-- Data extract start --

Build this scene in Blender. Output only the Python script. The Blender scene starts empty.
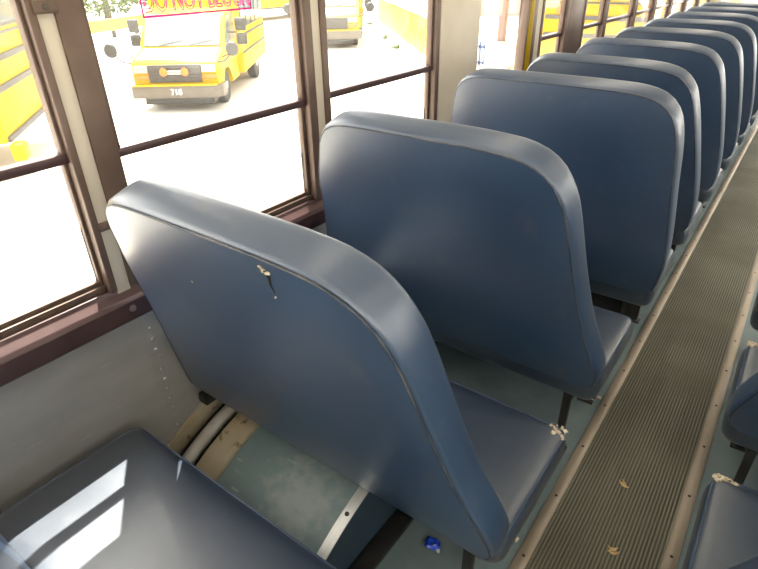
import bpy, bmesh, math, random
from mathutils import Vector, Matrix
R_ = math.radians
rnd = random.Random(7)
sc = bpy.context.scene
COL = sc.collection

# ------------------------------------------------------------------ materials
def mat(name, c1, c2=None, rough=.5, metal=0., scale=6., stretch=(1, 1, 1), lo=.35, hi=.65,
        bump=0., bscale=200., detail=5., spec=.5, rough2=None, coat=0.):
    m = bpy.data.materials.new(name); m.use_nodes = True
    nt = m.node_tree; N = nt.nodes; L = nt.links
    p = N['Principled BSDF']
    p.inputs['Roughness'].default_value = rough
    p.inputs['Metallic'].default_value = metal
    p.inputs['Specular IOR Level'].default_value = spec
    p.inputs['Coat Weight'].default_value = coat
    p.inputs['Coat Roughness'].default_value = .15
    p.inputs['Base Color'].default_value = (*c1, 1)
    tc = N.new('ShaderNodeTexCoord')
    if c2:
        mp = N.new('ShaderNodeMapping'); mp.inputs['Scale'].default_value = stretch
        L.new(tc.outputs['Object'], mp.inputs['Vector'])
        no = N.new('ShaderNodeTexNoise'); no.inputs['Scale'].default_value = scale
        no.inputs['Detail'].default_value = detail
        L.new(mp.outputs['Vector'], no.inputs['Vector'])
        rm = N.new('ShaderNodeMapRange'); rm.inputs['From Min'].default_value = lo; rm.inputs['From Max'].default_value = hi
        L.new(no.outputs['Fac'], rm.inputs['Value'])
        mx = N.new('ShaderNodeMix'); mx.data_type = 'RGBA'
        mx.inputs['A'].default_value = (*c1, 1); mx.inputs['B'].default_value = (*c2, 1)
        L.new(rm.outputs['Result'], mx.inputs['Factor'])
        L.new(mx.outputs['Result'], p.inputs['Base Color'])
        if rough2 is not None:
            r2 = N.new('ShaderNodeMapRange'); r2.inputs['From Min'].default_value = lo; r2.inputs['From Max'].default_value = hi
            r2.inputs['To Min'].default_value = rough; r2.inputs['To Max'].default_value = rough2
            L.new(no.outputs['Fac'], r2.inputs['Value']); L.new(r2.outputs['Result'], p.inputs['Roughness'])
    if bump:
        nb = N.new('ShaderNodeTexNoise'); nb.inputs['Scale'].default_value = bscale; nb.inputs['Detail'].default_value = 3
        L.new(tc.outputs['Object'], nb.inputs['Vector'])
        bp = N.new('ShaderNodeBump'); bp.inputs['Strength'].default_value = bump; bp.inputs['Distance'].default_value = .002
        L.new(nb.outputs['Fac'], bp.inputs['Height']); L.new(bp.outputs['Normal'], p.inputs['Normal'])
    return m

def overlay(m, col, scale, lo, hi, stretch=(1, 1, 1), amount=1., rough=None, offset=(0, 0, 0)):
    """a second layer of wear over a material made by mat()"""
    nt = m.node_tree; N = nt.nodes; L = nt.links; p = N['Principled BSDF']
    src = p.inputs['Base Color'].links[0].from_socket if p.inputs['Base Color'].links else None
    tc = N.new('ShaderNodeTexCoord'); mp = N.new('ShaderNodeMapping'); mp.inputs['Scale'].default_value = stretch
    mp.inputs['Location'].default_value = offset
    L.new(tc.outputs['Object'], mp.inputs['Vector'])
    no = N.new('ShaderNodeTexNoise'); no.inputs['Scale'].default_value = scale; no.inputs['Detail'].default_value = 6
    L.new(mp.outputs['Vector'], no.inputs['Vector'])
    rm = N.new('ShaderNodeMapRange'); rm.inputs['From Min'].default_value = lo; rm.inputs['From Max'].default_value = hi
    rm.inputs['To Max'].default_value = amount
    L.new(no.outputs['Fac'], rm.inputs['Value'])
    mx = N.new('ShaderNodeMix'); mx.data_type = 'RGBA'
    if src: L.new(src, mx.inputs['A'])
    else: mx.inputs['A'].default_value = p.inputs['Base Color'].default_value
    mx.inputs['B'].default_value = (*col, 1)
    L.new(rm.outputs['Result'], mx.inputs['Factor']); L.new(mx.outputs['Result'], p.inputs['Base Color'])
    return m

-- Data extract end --

What to work on: Reproduce only the lines from the beginning of the data through the line that contains "COL = sc.collection", both included, and please drop the pictures.

Written solution:
Build this scene in Blender. Output only the Python script. The Blender scene starts empty.
import bpy, bmesh, math, random
from mathutils import Vector, Matrix
R_ = math.radians
rnd = random.Random(7)
sc = bpy.context.scene
COL = sc.collection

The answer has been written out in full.